12. Machine Design & Building
Enclosure Design & Manufacturing
This week my team and I built a 3-axis CNC engraver for drypoint printmaking. My specific contribution was in the enclosure design and manufacturing: from the structural aluminum tubing (cutting, drilling, painting) to the infinite-screw shafts and rod preparation, the laser-cut and table-saw machine bed, and the full fabrication and assembly of the plywood enclosure box.
The goal for this week was to design and build a machine with mechanism, actuation, automation, function, and a user interface.
My individual workflow focused on the enclosure and mechanical support parts:
- Understand the group machine concept and define what parts I would contribute.
- Prepare the structural material, including aluminum tubing, rods, shafts, and plywood panels.
- Fabricate the enclosure parts using CNC, laser cutting, table saw work, drilling, sanding, and assembly.

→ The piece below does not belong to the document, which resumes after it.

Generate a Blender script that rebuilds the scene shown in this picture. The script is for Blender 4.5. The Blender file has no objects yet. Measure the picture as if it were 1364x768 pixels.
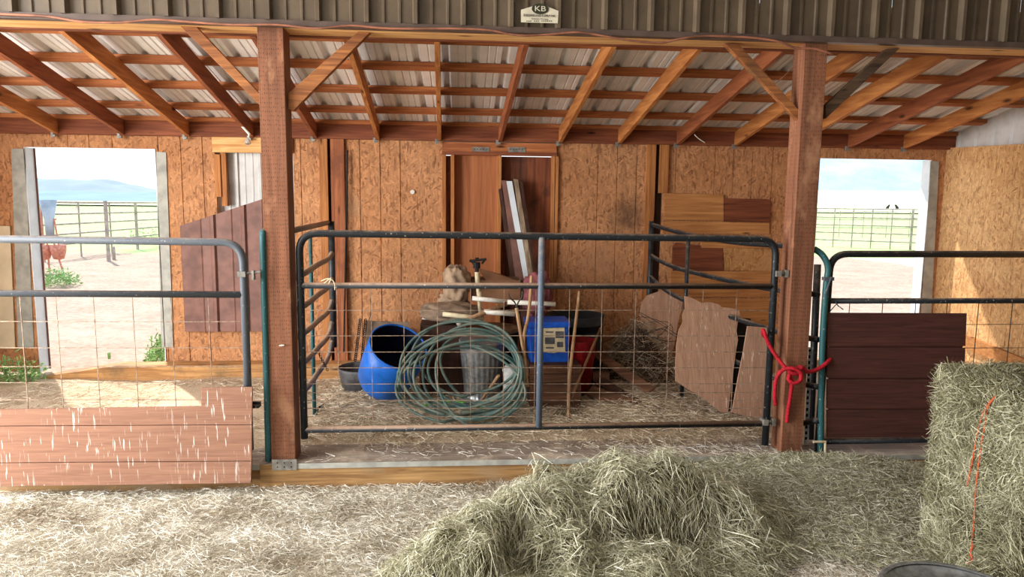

- Document how my enclosure work connected to the full group machine.
Process 01
Aluminum Square Tubing
The main structural frame uses square aluminum profiles that needed to be cut to precise lengths, deburred, drilled for fasteners, primed, and painted. Below is the full process from raw stock to finished painted pieces.
1. Tools & Measurement Setup
Each profile was measured and marked at 30 cm with a carpenter's square, and a metal scratcher. Once it was marked, the piece was fixed on the miter saw at 90 degrees, and lowered the disk without turning the machine on to ensure a clean cut.
2. Cutting the Profiles
The tube was secured against the fence and cut in a controlled pass to avoid deflection and keep a clean edge.
3. Deburring the Cut Edges
A file was used to remove burrs and smooth the cut face flush after every cut.
4. Drilling the Fastener Holes
The drill press helped making precise, perpendicular holes for the M4 fasteners that join the profiles to the 3D-printed corner joints.
5. Sanding & Priming
All profiles were lightly sanded with a 240 grit sandpaper to remove surface oxidation and improve paint adhesion. Then 3 coats of primer were applied.
5. Final Paint Finish
A metallic spray paint was applied over the primer for a clean, finish.
Learning Outcomes
- 9 mm Plywood Is Tricky Thin: Thin 9 mm plywood warps easily, especially after routing. Several panels bowed slightly, causing gaps during assembly. Clamping strategy and glue selection matter a lot at this thickness.
- Panel Separation During Assembly: Some panels separated after initial glue-up, requiring re-clamping. The combination of thin stock and pocketed joints meant the glue surface area was sometimes too small.
- Screw Length Mismatch on Hinges: The default piano hinge screws punched through the 9 mm plywood. Each screw had to be swapped for shorter ones, and exit holes required filling and sanding.
- Electronics Integration & Cable Management: Cable lengths and routing paths should be designed in parallel with the enclosure, not after. Cables from the PCBs were too short to route neatly.
- Discrete & Hidden Joinery: In a future version I would use pocket-hole screws covered by plugs, or dado/rabbet joints, so no fastener heads or filler patches are visible on the surface.
- Multi-Process Manufacturing: Managing one project across four fabrication processes (laser, CNC routing, table saw, drill press) taught me that tolerances stack, 0.5 mm cut error on the laser can cause misalignment downstream.
Recognising Opportunities
For improvements in the design, I identified a few areas that could make the machine safer, cleaner, and easier to adapt in future iterations.
- Soundproof Enclosure Materials: A future version of the enclosure could use materials that help reduce noise, such as acoustic foam, rubber seals around the door, denser panel layers, or a laminated wall structure. This would make the machine more comfortable to use indoors while still keeping visibility and access.
- Dedicated Electronics Housings: The electronics should have their own protective cases instead of being mounted openly inside the machine. Designing separate housings for the controller, drivers, power supply, and wiring would improve safety, reduce dust exposure, and make maintenance easier.
- Adaptable Work Table: The work surface could be redesigned as an adjustable table that supports different material sizes. A modular bed with slots, clamps, or removable panels would make it easier to secure plates of different dimensions without redesigning the whole machine.